Rich Britton, left, Dave Stewart, centre, and Dominic Joseph
To improve things further, Stewart has one eye on the government’s industrial strategy, which has the creative industries as a key pillar. “I have many times hammered on the door,” he said, highlighting the creative successes that Britain continues to produce. “Italy is so proud of its opera singers, its music, theatre and dance. It is ‘We have something that nobody else has’. But it has always been hard in Britain. Pushing [creativity] up the list a bit [would] make a difference.”
Joseph, 41, adds that more tax-efficient schemes for investors to back creative ideas would be helpful, in a similar way that the Enterprise Investment Scheme supports technology start-ups. Stewart would also like to see a global marketing push, similar to “Cool Britannia” under New Labour in the late 1990s.
His comments coincide with the launch on Tuesday of a creative industries investment summit in London, organised by Creative UK, a trade body for the cultural and creative industries.
The summit aims to act as a catalyst for bringing together leading British creatives with investors keen to back them. The industry generates £124 billion for the economy and supports over 2.3 million jobs, according to the latest official figures.
Peter Kyle, the business secretary, describes the creative industry as the “cornerstone of our modern industrial strategy”. Ian Murray, the creative industries minister, adds: “We are committed to making the UK the best place to run a creative business, no matter where you’re based, and a crucial part of that is ensuring there are ample investment opportunities up and down the country.” Stewart counters that governments has been good at saying the right thing but less effective at turning those words into action.
Creative UK says the term “creative industries” refers to 16 distinct industries: advertising; architecture; visual art; crafts; fashion and textiles; design; performing arts; music; photography; film and video; computer games; radio and TV; writing and publishing; heritage; software and electronic publishing; and cultural education.

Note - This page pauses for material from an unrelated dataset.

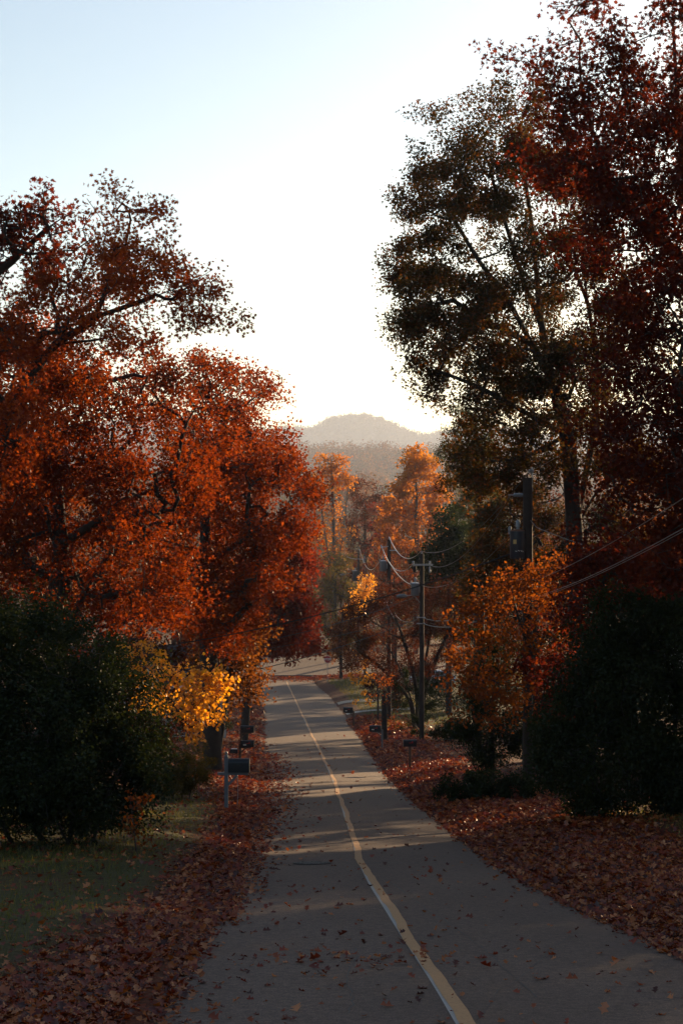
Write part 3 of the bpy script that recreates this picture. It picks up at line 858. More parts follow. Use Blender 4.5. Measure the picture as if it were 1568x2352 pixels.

A new funding model for intellectual property
Stewart set up Rare Entity to try to address a “crisis” in the ability of most creative people to make money. Its main focus is helping artists, writers and performers to bring their creative ideas to life, in a commercially sustainable way. A large part of its focus is to help existing artists and intellectual property (IP) owners build their engagement with fans. The deal for the IP owner is that they retain majority ownership of any revenues that result from the idea. “I have been looking to have something like this company for 25 years,” Stewart said. “The owners of the IP and the creativity remain the owners. It is not owned by Universal or Sony, like my stuff is.”

He explained that Rare would examine the concept, perhaps a piece of theatre or another form of immersive entertainment, and put a team together to make it happen. The creative sells a minority stake in the venture to get it off the ground, which Stewart said is a much better deal than is typically available. He said he and Lennox retained 15 per cent of the royalties from the music they created as the Eurythmics. Rare brings in outside investors for each project to co-finance it. Once the project is live then Rare takes a share of the royalties. “The IP owner probably would never have less than 75 per cent,” Stewart said. “Think about my deal, the label had 85 per cent, Annie and I had 15 per cent between us, minus the manager, and this and that.”
Dominic Joseph, a serial entrepreneur, said artists, as well as other IP owners such as theatre writers and sports teams, had become more willing to invest in their brand. “It is realising who your customer is, capturing the data, using technology … that is a relatively new thing.”
Rich Britton, who has founded several businesses supporting creatives to execute on their ideas, said they frequently come across artists and writers who could get projects off the ground but then struggled. “You have a brilliant story, a venue, some IP, great. It runs for a year and then the [operational expenditure] and [capital expenditure] goes up, they try to raise the prices too high and people don’t go. This brilliant thing then stops.”

Sonic Sphere, which featured in the Burning Man music festival
Rare says it provides the support to avoid this decline. It looks at the financial model, advises on international rollouts and pricing. “By wrapping our arms around that creative person and the product we are able to accelerate it, derisk it, so we can walk into venture capital … and say why audiences will love it,” Britton, 42, said.
One of Rare’s next projects is a “mad concept… zombie” immersive show that will run in London’s Soho in October. The script is co-written by Stewart and the Swedish director Jonas Åkerlund. Another is with Sonic Sphere — a 3D audio-visual venue — that featured in the Burning Man music festival in the United States. Various different sized spheres are planned. Rare has become an investor and will also earn fees as the spheres are installed and content is created and performed.